I am a Christian seeker and I’ll appreciate anyone’s help.
Thanks.
Fr. John says
You are mistaking the Apostolic faith with its expression by the Church. The Apostles didn’t have the internet either, but that doesn’t mean the medium of our message should not be sent out on it. Likewise, the expression of theological truths in action are more detailed and we express those truths in every way we can – through song, hymnography, color, gesture, posture, physical action (like making the sign of the Cross, which we know goes back to nearly the time of the Apostles), etc. We should not pretend that we don’t know if the worship of the Apostles is possible – we have the Liturgy of St. James. Things were not always as we think they were.
But as a Body, like any body, the Church also grows, matures and bears the wisdom of that maturity.

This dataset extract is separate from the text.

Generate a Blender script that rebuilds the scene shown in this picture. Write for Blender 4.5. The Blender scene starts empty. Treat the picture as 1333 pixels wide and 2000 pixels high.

Did you know that even as early as the first century;
Christians fasted on Wednesday and Friday (The Didache, ca. 70 a.d.)
Bishops, presbyters, deacons and laity each had their own prayers (1 Clement)
Ignatius (d. 107) warns to “submit to the bishop, be subject also to the presbytery”, and reminds that deacons are the ”servants of God”.
Tertullian notes that the heretics make frivolous appointments to these three offices (died c. 200).
Hippolytus of Rome describes the ordination rites of subdeacons, deacons and presbyters and their relationship to bishops who are seen as successors to the apostles (d. c. 200).
Ignorance of the Apostolic era is one thing, but filling it in with our own ideas, well, isn’t Orthodox. Yes, the faith was not as articulated then – they were fighting fewer false teachings then, but the faith was the same with no systematic theology, no sola scriptura (the ‘Scriptures’ at that time were the Old Testament), no predestination – what was it like? Read the letters of Ignatius, Polycarp, the Didache, the Shepherd of Hermas. These are called ‘the Apostolic Fathers.’ Once you read them and ask yourself as I did ‘is anyone still doing this?’ – you’ll probably do what I did – join the Orthodox Church. See for yourself!
Remember the pearl – it’s pretty, but it’s not all luster – the core of it is an irritating pebble, which is covered with beauty.
Dcn Michael says
I like Fr John’s approach, ‘Kunle, he seems to answer your concerns.
Where we are today can’t be exactly the same in externals as it was at the commencement or else we would simply be a historical re-enactment society. But all that we are reflects biblical truth and what the church has always believed.
For example, the eucharist is not described down to the last detail in the NT but the way we partake is consistent with that which was given to the apostles. Nothing is done needlessly , the reality is the liturgy preserves all the essentials, nothing is lost and there is nothing superfluous.
Best wishes on your pathway, ‘Kunle.
John Raley says
I have read the above with great interest. Orthodoxy has been a pebble in my own shoe..when I step on it I once again …like Jacob…”wrestle with the angel” The times that I have visited the church I always feel that I am on Holy Ground. As stated I also felt with my senses along with my mind the transcedance of God. In prot. ch. you get the “God is my good buddy”
music…(Woodstock…I am giving my age away here)
The realization that I am attending a church that traces its roots back to the apostles and that therefor there is a True Apostolic succession I find immensly satisfying. I am however a “sola scripture” Lutheran and my wrestling comes from how one balances scripture with tradition.
I cannot reconcile The LXX with the Heb Massoritic Text pertaining to the Apocrapha? How can they possibly be put on the same level as the other recognized scritpures?
Feven says
I really enjoyed this post and the conversation that followed! ‘barefootbrian and ‘Kunle what I would say is, don’t expect perfection from Orthodoxy. It isn’t all black and white, and the Orthodox Churches can seem too ethnic. But I ask myself, “Which Church would St. Paul go to? Where would St. John feel at home?” I am sure the only Church they would recognize and attend is the Orthodox church. Our Church beats any church by a long run.
It isn’t perfect, but it’s the best. The more you look into it, the more you’ll see that it has preserved all that you need.
God Bless you
Fr. John says
John, the question is – why are they removed from heterodox Bibles, and under what authority. If I, an Orthodox priest, decided to ‘remove’ a book from the Bible, I would be suspended and defrocked – as it should be. The LXX is far more authoritative, as it is 700-1000 years older, and translated by Jews for Jews with no bone to pick about Christ – they were just awaiting their Messiah, not trying to keep Jews from seeing Christ in the text. As a former Lutheran myself, I do understand where you are coming from, as do many former Lutheran pastors now Orthodox priests – you’ll be in good company. 🙂
John Raley says
Thank you Fr John for your response. If I may trouble you a bit further…might you suggest a refrence book pertaining to the developement of the LXX? I know some basic aspects but not anything with much depth.
Also….The Antiochean Orthodox Church and the American Orthodox Church…are they both recognized as full fledged members of the universal orthodox community? I presume that both must fall under the auspices of the Patriachs ?
Caroline Humphrey says
Browsing through all these comments, and especially those about the liturgy. I was blessed to be able to attend several Orthodox Jewish services several years ago I was mesmerized by the many elements of those services which have been incorporated into our liturgical services. We are on a continuum.